Earnings Volatility and Individual Setups
Oracle (ORCL) illustrated the earnings volatility problem clearly. Immediately after the bell, the stock spiked as high as $212 before dropping to $184.31, settling in post-market trading around $193.50. A critical support level sits at $192.41, with intraday defense noted near $192.35. A confirmed break of that level would bring major structural support at $178.76 into focus.
Cloudflare (NET) dropped 6.97%, moving into near-term oversold territory and approaching a gap fill at $209. Depending on the timing of the move, that gap fill intersects with an inclining trend line drawn from the April 10th and May 13th pivots. This multi-factor confluence zone makes $209 a technical area where a bounce could develop.
Robinhood (HOOD) gained 3.09%, showing relative strength against the broader selloff.

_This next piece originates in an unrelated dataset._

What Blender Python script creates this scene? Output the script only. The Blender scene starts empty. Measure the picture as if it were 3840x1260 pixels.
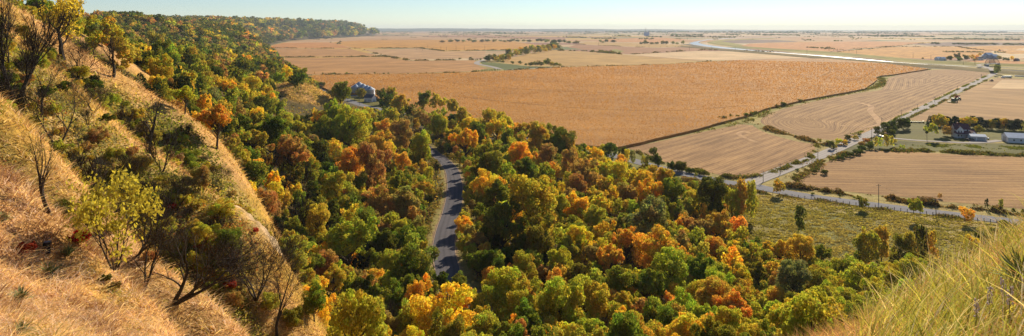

The stock printed bottom wicks against the top of a declining parallel channel, indicating buyers are active at current levels. A daily close above the breakout level of $87.40 would open the path toward $97.91.
LITE closed up 3.83%, respecting a clearly defined declining trend line drawn from April pivots. Tomorrow's trend line support level and the nearby historical pivot from March 2nd create a stacking framework for potential intraday trades if the stock faces morning selling pressure.
The Psychology of a Changing Market
Today's selling represents a definitive change in market character after weeks of steady gains. When the script flips, the difference between a disciplined trader and an emotional one becomes clear.
The key in the sessions ahead will be watching how the major indices react to their respective support levels. Will the S&P 500 hold its parallel channel? Will the 10-year yield break out of its multi-year bull flag? Will the semiconductor sector confirm its weekly topping tail?
The charts have not confirmed the next major move yet, but they have defined the levels that will. Watch the closes, respect the support zones, and let confirmation determine the trade.